Wednesday, November 25, 2015

[237] MTSU Entrepreneurship Week offers seeds for growing innovative ideas

High school fair, panels, workshops among activities

MURFREESBORO — MTSU wrapped up its 2015 Global Entrepreneurship Week with a Friday luncheon following a week filled with workshops, panels, lectures and demonstrations aimed at sparking innovative thinking and creativity among the dozens of participants.

One of the new events this year was held midweek in the MTSU Student Union Ballroom where four area schools participated in an entrepreneurship fair for high school students.

Roughly 80 students from Rutherford County’s Central Magnet, Holloway and Siegel high schools and Cheatham County’s Sycamore High School put their minds to work to create business proposals and make pitches to be judged by three MTSU faculty members and three graduate assistants from the Jones College of Business.

Bill McDowell, holder of the Wright Travel Chair of Entrepreneurship in the Jones College and coordinator of the fair, was impressed by the students’ creativity at the fair, which was developed to get students thinking about entrepreneurship before entering college. He reached out to area schools in advance so that students had time to prepare.

“They did phenomenal presentations on the many new venture ideas that they had,” McDowell said. “The students had ideas ranging from arts ideas to sciences to engineering, you name it. It was a great success.”

Central Magnet High School sophomores Chelsey Zhu and Cynthia Yue presented their business idea for Forbidden Cakery, a Chinese dessert truck based on pastries that fused traditional Chinese and Chinese-American tastes — for example, taking traditional Chinese moon cakes and making them Oreo-flavored.

Zhu said she and Yue had been working on the project for a few months, developing the business plan and selecting the right recipes, of which they provided boxed samples at the fair. The hard work paid off, as their display was recognized as best trade show display at the fair.

“I think the entire experience was amazing,” Yue said. “We learned a lot about business and entrepreneurship, especially since we didn’t have a lot of background about this. We researched a lot, actually contacting bakeries to ask them how things worked and how sales were. … I think entrepreneurship is a skill that everyone should have.”

Central Magnet teacher and MTSU alumna Jackie Crawley-Harrison, who teaches accounting and personal finance, accompanied the two students and was beaming with pride as they packed up their display after lunch to head back to Central’s campus.

“These young ladies had a concept and they just ran with it,” said Crawley-Harrison. “They researched everything and came up with an amazing product.”

Crawley-Harrison believes the experience also provided broader benefits.

“I felt like this was a great opportunity for them to learn more about the business (programs) here at MTSU,” she said. “I thought this would be something to broaden their horizons. They’re already excellent students academically, so this was also a good social experience meeting other high school students here.”

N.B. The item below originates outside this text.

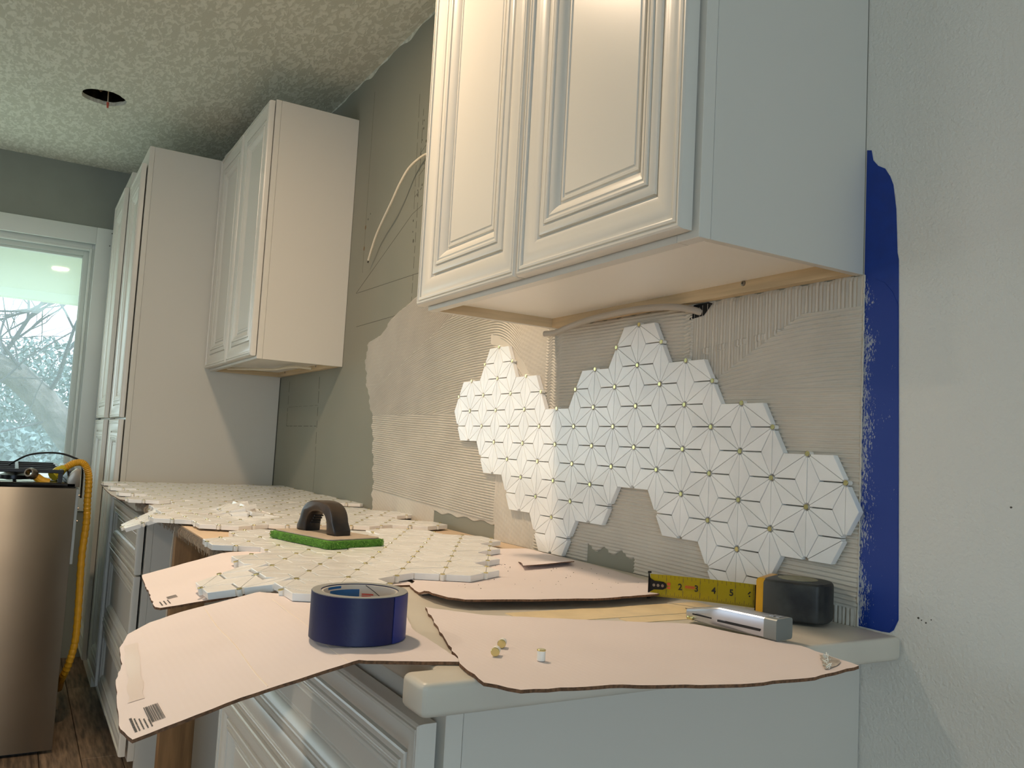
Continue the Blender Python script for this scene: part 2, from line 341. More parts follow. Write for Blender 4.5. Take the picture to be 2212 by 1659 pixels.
for x, y, z, rx, ry, rz, lab in trees:
    g = thing('leafy_tree' if 'bush' not in lab else 'bush', lab, 'tree' if 'bush' not in lab else 'bush', (x, y, -1.2))
    obj('trunk', MB().tube([(x, y, -1.199), (x + .05, y, z)], [.1, .05], 8), bark, g)
    V, F = crown(x, y, z, rx, ry, rz, 15000, .058); me = bpy.data.meshes.new('foliage'); me.from_pydata([tuple(Vector(v) - ORIG[g.name]) for v in V], [], F); me.materials.append(leafm)
    fo = bpy.data.objects.new('foliage', me); link(fo, g); fo['kind'] = 'stuff'

# ------------------------------------------------------------------ cabinets
PROF_D = [(0, .006), (.0015, .002), (.004, 0), (.0065, 0), (.0075, .0030), (.009, .0030), (.0102, .0004), (.0135, 0), (.0150, .0006), (.0158, .0034), (.0172, .0036), (.022, .0024), (.029, .0018), (.037, .0024), (.045, .0044), (.051, .0068), (.0525, .0114), (.0555, .0116), (.0568, .0062), (.060, .0052), (.0685, .0052), (.0698, .0074), (.0712, .0074), (.0722, .0040), (.0755, .0034), (.0785, .0044), (.0796, .0070), (.0808, .0070), (.083, .0060), (.088, .0078), (.093, .0112), (.097, .0146), (.0980, .0165), (.1015, .0165), (.1025, .0142), (.1062, .0140), (.1075, .0158), (.1105, .0154), (.112, .0142)]
def panel_front(mb, x0, x1, z0, z1, yf, th, prof, scale=1.0):
    th = max(th, .0195)
    bm = mb.bm; rings = []
    for ins_, d in [(0, th)] + prof:
        i = ins_ * scale
        rings.append([bm.verts.new(q) for q in ((x0 + i, yf + d, z0 + i), (x1 - i, yf + d, z0 + i), (x1 - i, yf + d, z1 - i), (x0 + i, yf + d, z1 - i))])
    fs = [bm.faces.new(rings[0][::-1]), bm.faces.new(rings[-1])]
    for a, b in zip(rings, rings[1:]):
        for k in range(4): fs.append(bm.faces.new((a[k], a[(k + 1) % 4], b[(k + 1) % 4], b[k])))
    bmesh.ops.recalc_face_normals(bm, faces=fs); mb._tag(fs); return mb
def wall_cabinet(name, label, x0, x1, doors, z0, z1, wires=False):
    g = thing(name, label, 'cabinet', ((x0 + x1) / 2, -.15, z0))
    D = .305
    obj('side_panel', MB().box(x1 - .012, x1, -D + .0195, -.001, z0, z1, .0006, 1), cabflat, g)
    obj('side_panel', MB().box(x0, x0 + .012, -D + .0195, -.001, z0, z1, .0006, 1), [cabflat], g)
    obj('inner_lining', MB().box(x0 + .0122, x0 + .0132, -D + .02, -.001, z0 + .0005, z0 + .03), rawwood, g, label='bare wood inner face of side panel')
    obj('bottom_panel', MB().box(x0 + .012, x1 - .012, -D + .0195, -.018, z0 + .020, z0 + .032), underm, g)
    obj('top_panel', MB().box(x0 + .012, x1 - .012, -D + .0195, -.001, z1 - .014, z1 - .002), cabflat, g)
    obj('back_panel', MB().box(x0 + .012, x1 - .012, -.006, -.001, z0 + .03, z1 - .014), rawwood, g)
    rl = obj('hanging_rail', MB().box(x0 + .0135, x1 - .012, -.018, -.001, z0 + .001, z0 + .031), rawwood, g, label='raw wood hanging rail')
    xs = (x0 + x1) / 2 + .18
    for xx in ((xs,) if not wires else (x0 + .55, x0 + .12)):
        obj('screw', MB().lathe([(.0045, 0), (.0045, .0012), (.002, .0022), (.0015, .0005)], 0, 0, 14).rot((0, 0, 0), 'X', R(90)).bm and (lambda m_: (bmesh.ops.translate(m_.bm, verts=m_.bm.verts, vec=(xx, -.018, z0 + .016)), m_)[1])(MB().lathe([(.0045, 0), (.0045, .0012), (.002, .0022), (.0015, .0005)], 0, 0, 14).rot((0, 0, 0), 'X', R(90))), steel, rl)
    fr = MB(); fr.box(x0, x0 + .04, -D, -D + .019, z0, z1, .0008, 1).box(x1 - .04, x1, -D, -D + .019, z0, z1, .0008, 1).box(x0 + .04, x1 - .04, -D, -D + .019, z0, z0 + .038).box(x0 + .04, x1 - .04, -D, -D + .019, z1 - .04, z1)
    obj('face_frame', fr, cab, g)
    for a, b, e, f in doors: obj('door', panel_front(MB(), a, b, e, f, -.3275, .0195, PROF_D, min(1, (b - a) / .36)), cab, g)
    return g
wall_cabinet('wall_cabinet', 'large white raised-panel wall cabinet nearest the camera above the tiled wall', -.775, 0, ((-.398, -.010, .487, 1.38), (-.785, -.403, .487, 1.38)), .478, 1.392)
wall_cabinet('wall_cabinet', 'smaller white wall cabinet hanging against the tall cabinets', -2.97, -2.161, ((-2.562, -2.166, .487, 1.386), (-2.965, -2.568, .487, 1.386)), .478, 1.391, True)

def tall_cabinet(label, x0, x1, yf, ztop, group=None):
    g = thing('tall_cabinet', label, 'cabinet', ((x0 + x1) / 2, -.3, -Z0), group)
    obj('carcass', MB().box(x0, x1, yf + .02, -.002, -Z0, ztop, .0008, 1), cabflat, g)
    obj('face_frame', MB().box(x0, x1, yf, yf + .0195, -Z0 + .1, ztop, .0008, 1), cab, g)
    obj('top_door', panel_front(MB(), x0 + .006, x1 - .012, .262, 1.315, yf - .0245, .0195, PROF_D), cab, g)
    obj('bottom_door', panel_front(MB(), x0 + .006, x1 - .012, -.80, .254, yf - .0245, .0195, PROF_D), cab, g)
    return g
tall_cabinet('tall white pantry cabinet whose plain side closes off the far worktop', -3.40, -2.973, -.612, 1.389)
tall_cabinet('second tall white pantry cabinet beside the window casing', -3.86, -3.405, -.632, 1.388)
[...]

McDowell noted that the students also had a chance to see expert presentations and demonstrations on how 3D Printing and unmanned aircraft systems are being used in emerging businesses.

Panel discussions open to the public during the week included looking at the importance of immigrant entrepreneurs in the state and how to commercialize intellectual property.

The week also featured workshops for MTSU students, faculty, staff and the public such as Thursday’s presentation by noted pitch coach Nathan Gold of the Kauffman Foundation about how to give great business presentations and “captivate any audience in 30 seconds.”

Dressed in a gray sport jacket, black mock turtleneck, slacks and sneakers, Gold started out promising the audience inside the State Farm Lecture Hall that he wouldn’t waste their time with a boring PowerPoint or “keynote” address. He then challenged the audience of current or future entrepreneurs of their need to differentiate themselves in a current climate where entrepreneurs are “everywhere.”

“There are thousands of you out there,” he said. “You need to stand out from the crowd, not in a gimmicky way, but in a positive way.”

Gold then spent the next hour explaining how to develop a personal pitch that is clear, memorable and shareable, emphasizing the importance of storytelling — “Our brains are wired for stories.” — and pointing to a variety of TED Talk examples on YouTube that demonstrate different ways to effectively tell a story.

Gold said entrepreneurs need to be able to quickly explain to people who they help, what they do, how they do it and eventually why they do it.

“You really only need one sentence,” Gold said regarding how to explain what you do for a living. “If you can’t get through what you’re doing in one sentence, then you’re wasting people’s time and you sound like everybody else.”

The week’s events were held in conjunction with the annual Global Entrepreneurship Week, an international celebration of innovators and job creators held each November. Sponsors included the Wright Travel Chair of Entrepreneurship, the Jones College of Business, and the Business and Economic Research Center.